- **Goal**
Please find all lines in the data that hold the string "More" and copy them.

- **Entries supplied**
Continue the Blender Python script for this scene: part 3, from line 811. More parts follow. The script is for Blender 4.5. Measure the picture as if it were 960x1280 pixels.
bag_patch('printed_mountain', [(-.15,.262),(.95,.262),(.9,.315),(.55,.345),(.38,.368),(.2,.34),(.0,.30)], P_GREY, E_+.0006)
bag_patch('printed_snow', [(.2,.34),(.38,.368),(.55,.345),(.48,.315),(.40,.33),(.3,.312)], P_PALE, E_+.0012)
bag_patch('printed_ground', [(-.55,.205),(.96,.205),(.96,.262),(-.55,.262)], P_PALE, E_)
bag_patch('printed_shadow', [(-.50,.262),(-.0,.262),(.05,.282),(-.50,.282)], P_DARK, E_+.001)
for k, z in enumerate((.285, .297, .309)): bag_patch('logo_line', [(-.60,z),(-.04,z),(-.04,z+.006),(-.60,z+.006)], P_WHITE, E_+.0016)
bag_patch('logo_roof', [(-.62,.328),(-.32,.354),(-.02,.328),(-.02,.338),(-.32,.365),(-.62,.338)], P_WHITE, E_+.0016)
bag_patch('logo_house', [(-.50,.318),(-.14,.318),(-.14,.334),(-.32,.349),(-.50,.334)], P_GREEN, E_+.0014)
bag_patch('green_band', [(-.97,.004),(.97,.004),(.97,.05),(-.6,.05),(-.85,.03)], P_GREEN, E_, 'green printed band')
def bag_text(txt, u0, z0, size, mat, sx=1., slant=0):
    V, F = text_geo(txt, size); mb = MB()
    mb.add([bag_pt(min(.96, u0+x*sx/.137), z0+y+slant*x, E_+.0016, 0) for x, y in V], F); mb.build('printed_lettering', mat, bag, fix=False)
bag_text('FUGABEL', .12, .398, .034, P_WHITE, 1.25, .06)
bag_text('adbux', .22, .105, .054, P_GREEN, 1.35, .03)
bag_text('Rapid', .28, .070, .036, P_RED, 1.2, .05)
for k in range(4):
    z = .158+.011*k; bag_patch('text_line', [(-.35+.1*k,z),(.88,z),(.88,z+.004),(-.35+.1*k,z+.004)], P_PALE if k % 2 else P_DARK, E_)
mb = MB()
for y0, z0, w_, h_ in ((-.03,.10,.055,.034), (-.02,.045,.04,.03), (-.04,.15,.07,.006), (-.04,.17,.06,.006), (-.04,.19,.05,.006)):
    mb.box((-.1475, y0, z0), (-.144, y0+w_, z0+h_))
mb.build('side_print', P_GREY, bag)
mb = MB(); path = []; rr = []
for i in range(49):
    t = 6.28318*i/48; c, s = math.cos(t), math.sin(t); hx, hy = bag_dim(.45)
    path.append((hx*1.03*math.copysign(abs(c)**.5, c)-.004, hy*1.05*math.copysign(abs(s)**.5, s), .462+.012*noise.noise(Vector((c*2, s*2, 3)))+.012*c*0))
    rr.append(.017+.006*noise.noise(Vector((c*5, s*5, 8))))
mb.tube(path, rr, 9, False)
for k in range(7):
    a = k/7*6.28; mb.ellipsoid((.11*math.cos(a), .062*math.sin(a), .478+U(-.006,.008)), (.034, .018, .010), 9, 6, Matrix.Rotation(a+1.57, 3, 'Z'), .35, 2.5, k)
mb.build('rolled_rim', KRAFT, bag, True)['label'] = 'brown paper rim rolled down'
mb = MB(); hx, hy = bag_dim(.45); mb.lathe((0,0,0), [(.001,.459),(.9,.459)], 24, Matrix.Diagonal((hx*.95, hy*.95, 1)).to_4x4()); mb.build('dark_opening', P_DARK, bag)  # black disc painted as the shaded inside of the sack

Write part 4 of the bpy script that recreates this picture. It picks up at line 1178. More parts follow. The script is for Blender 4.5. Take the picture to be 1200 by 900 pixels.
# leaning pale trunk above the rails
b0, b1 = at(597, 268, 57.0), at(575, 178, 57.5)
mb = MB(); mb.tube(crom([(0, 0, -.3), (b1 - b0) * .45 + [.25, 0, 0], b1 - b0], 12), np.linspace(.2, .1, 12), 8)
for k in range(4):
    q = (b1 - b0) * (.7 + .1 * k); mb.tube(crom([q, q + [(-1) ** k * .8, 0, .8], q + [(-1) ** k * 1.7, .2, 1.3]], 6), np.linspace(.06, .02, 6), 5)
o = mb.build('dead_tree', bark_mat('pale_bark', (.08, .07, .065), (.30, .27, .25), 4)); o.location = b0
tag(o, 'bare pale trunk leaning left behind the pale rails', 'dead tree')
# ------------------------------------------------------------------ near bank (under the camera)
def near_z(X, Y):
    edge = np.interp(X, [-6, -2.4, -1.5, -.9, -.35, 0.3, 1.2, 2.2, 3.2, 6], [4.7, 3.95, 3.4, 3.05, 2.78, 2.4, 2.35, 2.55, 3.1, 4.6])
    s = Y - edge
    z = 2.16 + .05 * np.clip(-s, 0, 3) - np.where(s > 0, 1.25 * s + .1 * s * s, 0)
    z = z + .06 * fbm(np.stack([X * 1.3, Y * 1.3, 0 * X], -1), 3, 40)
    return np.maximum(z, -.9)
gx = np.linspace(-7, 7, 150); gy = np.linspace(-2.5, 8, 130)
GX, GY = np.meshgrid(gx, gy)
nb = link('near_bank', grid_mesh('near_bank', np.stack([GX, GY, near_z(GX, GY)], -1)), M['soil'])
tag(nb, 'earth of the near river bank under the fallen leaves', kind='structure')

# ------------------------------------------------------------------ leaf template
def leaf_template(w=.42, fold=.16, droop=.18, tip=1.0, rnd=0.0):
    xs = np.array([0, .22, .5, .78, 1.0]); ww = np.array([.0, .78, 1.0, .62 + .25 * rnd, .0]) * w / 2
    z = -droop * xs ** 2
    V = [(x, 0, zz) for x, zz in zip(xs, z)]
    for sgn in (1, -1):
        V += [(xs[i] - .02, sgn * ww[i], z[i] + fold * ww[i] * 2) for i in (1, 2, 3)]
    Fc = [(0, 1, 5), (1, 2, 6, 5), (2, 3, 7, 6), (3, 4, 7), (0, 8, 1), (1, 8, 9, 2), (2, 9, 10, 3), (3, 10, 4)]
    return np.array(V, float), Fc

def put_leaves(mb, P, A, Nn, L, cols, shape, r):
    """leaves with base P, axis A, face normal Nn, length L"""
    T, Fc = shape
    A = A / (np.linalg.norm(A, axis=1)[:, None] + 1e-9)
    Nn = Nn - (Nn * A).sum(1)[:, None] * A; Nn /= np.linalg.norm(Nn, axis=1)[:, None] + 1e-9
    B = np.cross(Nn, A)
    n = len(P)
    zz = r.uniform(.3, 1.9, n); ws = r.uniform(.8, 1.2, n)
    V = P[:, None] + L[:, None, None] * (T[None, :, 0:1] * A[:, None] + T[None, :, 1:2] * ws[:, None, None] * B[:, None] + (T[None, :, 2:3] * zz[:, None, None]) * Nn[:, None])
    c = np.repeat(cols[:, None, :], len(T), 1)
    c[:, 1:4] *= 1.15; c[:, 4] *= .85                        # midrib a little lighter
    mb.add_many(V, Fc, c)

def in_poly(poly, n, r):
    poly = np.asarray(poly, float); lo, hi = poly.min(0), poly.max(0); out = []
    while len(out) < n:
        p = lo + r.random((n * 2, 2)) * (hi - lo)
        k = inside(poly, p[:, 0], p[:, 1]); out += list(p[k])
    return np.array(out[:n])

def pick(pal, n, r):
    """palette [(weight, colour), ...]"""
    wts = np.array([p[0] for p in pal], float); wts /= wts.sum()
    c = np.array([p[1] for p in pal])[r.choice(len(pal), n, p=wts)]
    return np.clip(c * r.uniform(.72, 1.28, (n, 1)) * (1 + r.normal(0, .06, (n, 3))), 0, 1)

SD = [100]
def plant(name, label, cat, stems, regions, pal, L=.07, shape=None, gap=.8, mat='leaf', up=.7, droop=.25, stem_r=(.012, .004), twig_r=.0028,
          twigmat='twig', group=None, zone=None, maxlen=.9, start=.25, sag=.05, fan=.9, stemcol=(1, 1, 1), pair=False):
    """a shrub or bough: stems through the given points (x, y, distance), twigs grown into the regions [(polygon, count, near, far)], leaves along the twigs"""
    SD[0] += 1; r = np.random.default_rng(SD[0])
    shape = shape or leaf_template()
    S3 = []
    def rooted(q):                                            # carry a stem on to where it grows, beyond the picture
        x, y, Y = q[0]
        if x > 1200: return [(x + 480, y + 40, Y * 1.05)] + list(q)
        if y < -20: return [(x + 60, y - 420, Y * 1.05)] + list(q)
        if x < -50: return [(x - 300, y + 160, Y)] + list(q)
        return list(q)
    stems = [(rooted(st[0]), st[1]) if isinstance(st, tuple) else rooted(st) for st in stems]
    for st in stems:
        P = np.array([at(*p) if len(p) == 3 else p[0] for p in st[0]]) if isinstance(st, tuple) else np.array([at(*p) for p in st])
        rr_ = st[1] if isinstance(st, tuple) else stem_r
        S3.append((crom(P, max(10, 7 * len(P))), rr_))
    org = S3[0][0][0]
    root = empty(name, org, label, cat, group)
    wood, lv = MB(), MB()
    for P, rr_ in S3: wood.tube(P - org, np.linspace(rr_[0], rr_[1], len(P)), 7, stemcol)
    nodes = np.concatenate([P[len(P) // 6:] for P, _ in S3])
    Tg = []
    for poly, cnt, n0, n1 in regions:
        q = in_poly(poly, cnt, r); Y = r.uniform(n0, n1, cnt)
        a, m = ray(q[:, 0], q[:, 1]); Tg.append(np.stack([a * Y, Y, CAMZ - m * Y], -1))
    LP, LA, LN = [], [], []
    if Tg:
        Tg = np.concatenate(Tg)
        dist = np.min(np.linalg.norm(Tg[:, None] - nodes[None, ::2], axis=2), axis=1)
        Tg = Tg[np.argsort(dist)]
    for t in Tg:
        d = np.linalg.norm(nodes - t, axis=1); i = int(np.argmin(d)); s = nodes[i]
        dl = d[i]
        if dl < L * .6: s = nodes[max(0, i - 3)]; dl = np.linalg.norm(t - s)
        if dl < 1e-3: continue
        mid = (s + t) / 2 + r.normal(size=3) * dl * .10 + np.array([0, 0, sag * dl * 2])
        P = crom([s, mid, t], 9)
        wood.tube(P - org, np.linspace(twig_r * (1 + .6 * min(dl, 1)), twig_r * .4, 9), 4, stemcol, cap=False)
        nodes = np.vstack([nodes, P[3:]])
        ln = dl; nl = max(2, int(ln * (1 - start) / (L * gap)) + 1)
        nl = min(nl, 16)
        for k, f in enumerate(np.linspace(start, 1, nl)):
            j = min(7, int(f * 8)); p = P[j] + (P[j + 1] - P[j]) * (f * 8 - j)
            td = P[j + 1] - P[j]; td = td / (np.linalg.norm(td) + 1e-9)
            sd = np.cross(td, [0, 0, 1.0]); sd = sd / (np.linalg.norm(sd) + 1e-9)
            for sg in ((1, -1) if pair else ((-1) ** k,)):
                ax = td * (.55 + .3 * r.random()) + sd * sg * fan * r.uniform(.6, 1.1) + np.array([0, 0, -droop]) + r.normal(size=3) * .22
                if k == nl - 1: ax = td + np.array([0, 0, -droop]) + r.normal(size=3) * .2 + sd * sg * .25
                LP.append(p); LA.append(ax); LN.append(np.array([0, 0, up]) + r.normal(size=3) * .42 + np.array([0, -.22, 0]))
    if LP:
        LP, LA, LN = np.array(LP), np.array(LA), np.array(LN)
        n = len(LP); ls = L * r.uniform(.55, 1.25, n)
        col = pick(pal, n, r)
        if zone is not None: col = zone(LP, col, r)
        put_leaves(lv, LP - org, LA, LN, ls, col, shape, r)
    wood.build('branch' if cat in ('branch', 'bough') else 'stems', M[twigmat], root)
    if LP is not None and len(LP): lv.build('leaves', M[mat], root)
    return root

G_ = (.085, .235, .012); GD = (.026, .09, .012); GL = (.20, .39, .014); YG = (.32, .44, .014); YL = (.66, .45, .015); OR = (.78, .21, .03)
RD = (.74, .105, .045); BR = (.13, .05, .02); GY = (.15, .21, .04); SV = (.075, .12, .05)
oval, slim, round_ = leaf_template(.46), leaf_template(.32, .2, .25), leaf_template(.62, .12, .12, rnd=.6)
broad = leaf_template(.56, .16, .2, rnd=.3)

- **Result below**
Continue the Blender Python script for this scene: part 3, from line 811. More parts follow. The script is for Blender 4.5. Measure the picture as if it were 960x1280 pixels.
Write part 4 of the bpy script that recreates this picture. It picks up at line 1178. More parts follow. The script is for Blender 4.5. Take the picture to be 1200 by 900 pixels.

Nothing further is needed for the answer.